▸ **Exercise goal**:
Note how many lines contain "objects" and give that number, with nothing else.

▸ **Data entries**:
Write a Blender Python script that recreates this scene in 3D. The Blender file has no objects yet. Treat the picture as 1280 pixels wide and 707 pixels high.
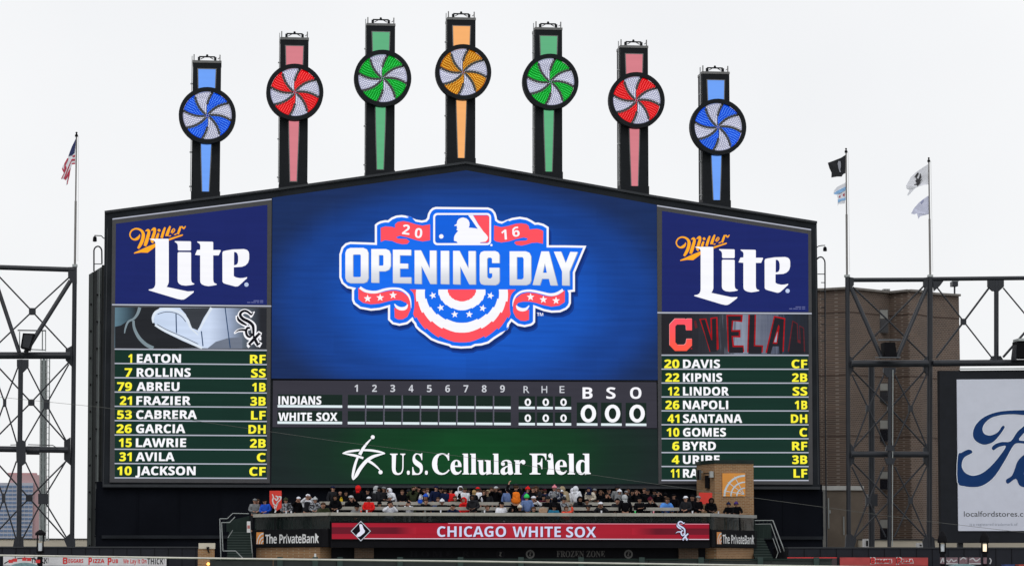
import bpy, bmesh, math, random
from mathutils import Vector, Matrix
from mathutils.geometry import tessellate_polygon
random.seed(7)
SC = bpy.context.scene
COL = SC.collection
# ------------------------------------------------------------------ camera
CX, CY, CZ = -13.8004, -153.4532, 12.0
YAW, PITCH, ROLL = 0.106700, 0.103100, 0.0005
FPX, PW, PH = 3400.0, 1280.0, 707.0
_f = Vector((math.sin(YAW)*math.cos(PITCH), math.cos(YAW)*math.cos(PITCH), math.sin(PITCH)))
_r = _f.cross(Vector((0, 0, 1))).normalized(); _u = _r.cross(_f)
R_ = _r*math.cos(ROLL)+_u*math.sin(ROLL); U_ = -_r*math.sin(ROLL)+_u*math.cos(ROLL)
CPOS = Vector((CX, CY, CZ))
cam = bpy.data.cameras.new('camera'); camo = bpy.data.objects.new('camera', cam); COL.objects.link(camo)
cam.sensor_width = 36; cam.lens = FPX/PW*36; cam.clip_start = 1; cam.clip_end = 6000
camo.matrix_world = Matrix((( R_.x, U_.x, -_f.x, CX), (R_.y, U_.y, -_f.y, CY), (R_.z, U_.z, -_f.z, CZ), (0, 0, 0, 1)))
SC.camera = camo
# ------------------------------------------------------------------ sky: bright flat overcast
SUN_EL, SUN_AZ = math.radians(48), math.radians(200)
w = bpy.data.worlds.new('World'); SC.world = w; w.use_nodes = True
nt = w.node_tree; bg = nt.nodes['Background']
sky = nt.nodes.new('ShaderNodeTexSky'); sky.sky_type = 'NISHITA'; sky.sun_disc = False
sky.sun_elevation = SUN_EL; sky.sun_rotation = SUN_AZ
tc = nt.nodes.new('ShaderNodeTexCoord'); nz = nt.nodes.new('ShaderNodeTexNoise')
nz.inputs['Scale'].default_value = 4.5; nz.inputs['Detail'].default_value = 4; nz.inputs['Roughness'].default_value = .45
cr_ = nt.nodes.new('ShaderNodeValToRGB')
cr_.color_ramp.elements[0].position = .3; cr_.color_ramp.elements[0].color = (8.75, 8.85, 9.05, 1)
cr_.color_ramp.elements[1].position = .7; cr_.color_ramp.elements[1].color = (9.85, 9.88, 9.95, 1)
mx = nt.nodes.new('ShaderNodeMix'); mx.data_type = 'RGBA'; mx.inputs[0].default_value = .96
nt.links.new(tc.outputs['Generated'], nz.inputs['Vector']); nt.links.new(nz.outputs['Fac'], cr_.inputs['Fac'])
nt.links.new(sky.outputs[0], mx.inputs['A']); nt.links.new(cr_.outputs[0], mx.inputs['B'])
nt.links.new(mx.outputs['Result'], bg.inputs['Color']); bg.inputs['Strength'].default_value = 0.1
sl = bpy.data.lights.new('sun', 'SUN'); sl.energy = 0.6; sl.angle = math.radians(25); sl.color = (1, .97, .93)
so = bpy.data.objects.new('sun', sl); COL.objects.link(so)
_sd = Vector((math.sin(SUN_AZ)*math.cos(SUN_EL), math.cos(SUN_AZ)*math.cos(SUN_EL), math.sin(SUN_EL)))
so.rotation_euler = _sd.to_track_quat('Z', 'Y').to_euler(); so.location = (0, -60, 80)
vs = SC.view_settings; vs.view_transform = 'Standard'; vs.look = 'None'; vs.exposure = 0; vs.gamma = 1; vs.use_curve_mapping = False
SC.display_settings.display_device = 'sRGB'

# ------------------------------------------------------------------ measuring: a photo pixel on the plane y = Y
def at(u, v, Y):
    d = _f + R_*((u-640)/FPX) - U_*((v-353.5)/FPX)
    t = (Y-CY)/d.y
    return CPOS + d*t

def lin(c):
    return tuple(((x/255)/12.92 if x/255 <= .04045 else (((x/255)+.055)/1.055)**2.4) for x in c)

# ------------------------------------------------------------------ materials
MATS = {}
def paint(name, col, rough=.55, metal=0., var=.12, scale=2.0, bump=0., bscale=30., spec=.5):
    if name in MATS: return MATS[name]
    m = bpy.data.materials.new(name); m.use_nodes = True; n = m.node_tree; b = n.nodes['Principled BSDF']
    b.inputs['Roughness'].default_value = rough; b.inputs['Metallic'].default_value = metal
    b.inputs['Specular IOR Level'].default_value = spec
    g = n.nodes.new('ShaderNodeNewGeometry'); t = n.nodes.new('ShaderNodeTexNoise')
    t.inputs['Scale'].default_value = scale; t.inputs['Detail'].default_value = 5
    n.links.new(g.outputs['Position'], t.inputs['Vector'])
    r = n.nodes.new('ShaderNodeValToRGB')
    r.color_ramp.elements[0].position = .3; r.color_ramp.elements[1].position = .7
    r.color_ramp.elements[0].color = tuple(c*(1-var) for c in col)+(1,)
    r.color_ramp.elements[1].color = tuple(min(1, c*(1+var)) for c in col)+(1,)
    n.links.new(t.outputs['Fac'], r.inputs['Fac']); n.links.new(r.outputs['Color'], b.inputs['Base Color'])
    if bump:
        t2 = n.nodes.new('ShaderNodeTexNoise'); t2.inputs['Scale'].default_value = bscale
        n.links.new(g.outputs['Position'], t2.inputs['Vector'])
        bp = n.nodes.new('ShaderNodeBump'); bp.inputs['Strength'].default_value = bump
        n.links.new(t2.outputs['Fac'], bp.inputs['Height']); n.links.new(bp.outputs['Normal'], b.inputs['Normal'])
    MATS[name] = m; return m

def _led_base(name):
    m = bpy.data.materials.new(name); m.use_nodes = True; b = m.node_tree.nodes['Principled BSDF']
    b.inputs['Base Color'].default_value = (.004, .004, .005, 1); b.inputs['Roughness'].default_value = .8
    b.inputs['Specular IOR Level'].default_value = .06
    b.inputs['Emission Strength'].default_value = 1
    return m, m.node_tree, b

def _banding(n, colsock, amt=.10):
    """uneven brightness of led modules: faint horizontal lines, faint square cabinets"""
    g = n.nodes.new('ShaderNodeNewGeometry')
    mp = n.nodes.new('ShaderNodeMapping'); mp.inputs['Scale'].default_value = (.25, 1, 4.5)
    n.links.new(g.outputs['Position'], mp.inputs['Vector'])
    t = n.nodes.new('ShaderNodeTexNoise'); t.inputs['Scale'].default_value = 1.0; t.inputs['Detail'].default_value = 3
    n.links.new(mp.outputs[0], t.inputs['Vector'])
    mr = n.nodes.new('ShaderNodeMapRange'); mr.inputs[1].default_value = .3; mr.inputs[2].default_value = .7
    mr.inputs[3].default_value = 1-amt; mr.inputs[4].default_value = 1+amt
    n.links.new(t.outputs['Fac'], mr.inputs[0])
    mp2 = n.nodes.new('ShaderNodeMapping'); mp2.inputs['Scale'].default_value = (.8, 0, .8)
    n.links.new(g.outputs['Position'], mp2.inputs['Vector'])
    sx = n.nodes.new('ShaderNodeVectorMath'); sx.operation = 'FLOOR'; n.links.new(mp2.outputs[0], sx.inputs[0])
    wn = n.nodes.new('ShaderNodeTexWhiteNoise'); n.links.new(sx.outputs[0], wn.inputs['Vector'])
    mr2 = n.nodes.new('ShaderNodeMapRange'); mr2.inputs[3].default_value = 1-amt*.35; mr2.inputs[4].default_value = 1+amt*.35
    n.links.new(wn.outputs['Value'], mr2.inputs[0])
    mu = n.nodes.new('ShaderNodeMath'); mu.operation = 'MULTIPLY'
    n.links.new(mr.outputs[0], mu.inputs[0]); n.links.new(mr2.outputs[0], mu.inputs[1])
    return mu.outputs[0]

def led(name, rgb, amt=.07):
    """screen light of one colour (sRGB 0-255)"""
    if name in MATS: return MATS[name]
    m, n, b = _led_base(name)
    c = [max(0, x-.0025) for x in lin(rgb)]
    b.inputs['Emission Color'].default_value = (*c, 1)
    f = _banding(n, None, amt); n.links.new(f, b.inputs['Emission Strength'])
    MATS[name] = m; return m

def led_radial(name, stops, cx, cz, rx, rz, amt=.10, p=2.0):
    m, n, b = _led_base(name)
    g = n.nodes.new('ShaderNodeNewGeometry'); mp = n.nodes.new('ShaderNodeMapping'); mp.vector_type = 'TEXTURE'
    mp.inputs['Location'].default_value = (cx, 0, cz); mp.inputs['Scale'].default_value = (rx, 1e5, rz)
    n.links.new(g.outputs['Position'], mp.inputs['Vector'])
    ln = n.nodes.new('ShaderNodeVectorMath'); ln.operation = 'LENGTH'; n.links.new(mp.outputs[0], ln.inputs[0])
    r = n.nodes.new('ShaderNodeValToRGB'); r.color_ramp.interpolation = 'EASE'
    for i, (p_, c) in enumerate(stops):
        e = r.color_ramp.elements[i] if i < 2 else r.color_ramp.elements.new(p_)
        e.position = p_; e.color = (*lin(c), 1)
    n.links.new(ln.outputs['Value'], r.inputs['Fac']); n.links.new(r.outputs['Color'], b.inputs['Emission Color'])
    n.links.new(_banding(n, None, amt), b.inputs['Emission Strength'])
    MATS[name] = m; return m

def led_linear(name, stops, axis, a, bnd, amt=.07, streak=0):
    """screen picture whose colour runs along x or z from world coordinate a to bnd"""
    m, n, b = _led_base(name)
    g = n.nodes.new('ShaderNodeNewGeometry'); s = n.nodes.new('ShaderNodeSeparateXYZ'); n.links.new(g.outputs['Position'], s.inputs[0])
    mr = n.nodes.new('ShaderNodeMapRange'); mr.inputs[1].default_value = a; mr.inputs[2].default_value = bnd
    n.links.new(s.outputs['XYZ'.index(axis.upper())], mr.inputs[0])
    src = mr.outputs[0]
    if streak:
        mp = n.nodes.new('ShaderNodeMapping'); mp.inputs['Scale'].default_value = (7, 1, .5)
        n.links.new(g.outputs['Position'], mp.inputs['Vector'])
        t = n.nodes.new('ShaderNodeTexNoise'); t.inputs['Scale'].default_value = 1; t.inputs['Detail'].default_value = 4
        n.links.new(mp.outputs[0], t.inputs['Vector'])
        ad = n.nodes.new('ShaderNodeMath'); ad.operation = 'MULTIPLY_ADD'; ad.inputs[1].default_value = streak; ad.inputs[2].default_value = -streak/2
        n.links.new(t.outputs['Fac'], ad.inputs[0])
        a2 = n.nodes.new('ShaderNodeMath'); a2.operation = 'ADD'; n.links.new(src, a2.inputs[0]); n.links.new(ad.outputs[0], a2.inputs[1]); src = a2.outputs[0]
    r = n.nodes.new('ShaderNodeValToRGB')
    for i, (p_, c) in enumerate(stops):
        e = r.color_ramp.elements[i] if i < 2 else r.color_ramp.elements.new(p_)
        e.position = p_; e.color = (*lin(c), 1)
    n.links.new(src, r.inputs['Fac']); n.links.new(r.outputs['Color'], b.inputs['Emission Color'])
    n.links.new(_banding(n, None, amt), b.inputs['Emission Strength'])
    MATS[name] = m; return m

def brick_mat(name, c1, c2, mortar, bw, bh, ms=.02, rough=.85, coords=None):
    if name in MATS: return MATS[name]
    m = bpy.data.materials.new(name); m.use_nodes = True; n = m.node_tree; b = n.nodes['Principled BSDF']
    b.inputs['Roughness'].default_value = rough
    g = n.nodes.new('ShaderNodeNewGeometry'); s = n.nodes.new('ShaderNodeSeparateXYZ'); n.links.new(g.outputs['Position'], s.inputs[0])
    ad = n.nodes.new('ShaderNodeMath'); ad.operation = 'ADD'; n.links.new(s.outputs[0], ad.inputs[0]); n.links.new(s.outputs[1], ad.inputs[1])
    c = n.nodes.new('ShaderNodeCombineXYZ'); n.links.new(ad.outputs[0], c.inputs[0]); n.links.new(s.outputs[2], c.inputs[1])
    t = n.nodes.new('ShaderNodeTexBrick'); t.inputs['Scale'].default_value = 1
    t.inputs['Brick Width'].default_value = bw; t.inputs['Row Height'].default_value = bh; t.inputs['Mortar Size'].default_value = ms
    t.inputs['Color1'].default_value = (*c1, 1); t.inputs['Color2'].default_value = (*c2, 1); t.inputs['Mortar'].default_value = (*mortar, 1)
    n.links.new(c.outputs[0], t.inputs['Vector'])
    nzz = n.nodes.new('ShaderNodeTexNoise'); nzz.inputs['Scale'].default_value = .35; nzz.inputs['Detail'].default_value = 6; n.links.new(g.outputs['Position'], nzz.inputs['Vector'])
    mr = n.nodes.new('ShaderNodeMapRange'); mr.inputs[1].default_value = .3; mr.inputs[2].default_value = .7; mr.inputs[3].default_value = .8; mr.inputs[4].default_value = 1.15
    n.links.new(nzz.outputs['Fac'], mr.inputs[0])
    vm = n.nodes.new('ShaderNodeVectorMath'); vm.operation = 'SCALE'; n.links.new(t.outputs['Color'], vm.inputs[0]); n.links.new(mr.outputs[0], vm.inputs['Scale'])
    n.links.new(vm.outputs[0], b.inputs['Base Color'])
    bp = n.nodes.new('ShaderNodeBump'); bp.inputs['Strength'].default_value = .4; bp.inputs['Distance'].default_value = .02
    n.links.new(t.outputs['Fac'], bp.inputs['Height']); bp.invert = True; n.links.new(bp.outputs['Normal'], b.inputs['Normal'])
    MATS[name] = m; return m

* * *

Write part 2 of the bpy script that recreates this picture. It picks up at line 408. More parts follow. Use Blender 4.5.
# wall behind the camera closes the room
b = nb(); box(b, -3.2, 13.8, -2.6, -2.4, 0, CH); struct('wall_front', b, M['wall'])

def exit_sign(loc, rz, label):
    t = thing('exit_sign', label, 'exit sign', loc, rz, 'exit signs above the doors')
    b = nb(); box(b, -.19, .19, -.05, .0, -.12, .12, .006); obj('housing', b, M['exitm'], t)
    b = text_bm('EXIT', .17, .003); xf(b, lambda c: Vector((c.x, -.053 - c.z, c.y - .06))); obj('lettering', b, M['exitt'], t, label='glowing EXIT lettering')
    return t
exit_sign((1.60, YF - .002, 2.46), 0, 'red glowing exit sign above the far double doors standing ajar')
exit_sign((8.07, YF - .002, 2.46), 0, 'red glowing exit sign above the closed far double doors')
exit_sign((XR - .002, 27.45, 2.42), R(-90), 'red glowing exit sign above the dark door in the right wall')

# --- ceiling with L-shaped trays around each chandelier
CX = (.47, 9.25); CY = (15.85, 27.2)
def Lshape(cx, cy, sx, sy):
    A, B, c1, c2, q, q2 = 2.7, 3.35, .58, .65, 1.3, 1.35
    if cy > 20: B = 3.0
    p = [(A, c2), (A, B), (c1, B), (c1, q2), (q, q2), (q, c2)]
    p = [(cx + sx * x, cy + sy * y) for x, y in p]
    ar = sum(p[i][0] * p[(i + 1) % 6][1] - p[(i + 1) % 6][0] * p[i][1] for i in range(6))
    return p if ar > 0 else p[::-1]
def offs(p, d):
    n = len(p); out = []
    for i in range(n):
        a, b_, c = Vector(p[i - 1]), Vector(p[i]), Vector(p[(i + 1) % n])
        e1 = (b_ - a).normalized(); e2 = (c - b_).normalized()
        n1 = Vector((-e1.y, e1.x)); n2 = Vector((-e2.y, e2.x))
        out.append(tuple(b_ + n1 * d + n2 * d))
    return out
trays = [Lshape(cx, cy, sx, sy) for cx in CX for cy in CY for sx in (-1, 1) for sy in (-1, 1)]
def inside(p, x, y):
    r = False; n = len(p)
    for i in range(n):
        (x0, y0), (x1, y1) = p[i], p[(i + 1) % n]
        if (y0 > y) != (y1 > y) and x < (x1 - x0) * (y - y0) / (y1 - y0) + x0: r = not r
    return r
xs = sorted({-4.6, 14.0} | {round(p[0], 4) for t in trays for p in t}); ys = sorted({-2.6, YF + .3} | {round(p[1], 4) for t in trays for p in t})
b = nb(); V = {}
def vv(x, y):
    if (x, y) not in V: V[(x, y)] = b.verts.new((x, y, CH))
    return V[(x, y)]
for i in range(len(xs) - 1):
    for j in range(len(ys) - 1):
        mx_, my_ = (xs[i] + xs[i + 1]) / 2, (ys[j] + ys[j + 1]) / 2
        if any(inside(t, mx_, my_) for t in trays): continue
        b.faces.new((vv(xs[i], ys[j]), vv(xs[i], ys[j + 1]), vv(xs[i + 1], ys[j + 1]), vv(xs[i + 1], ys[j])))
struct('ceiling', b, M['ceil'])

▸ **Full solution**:
3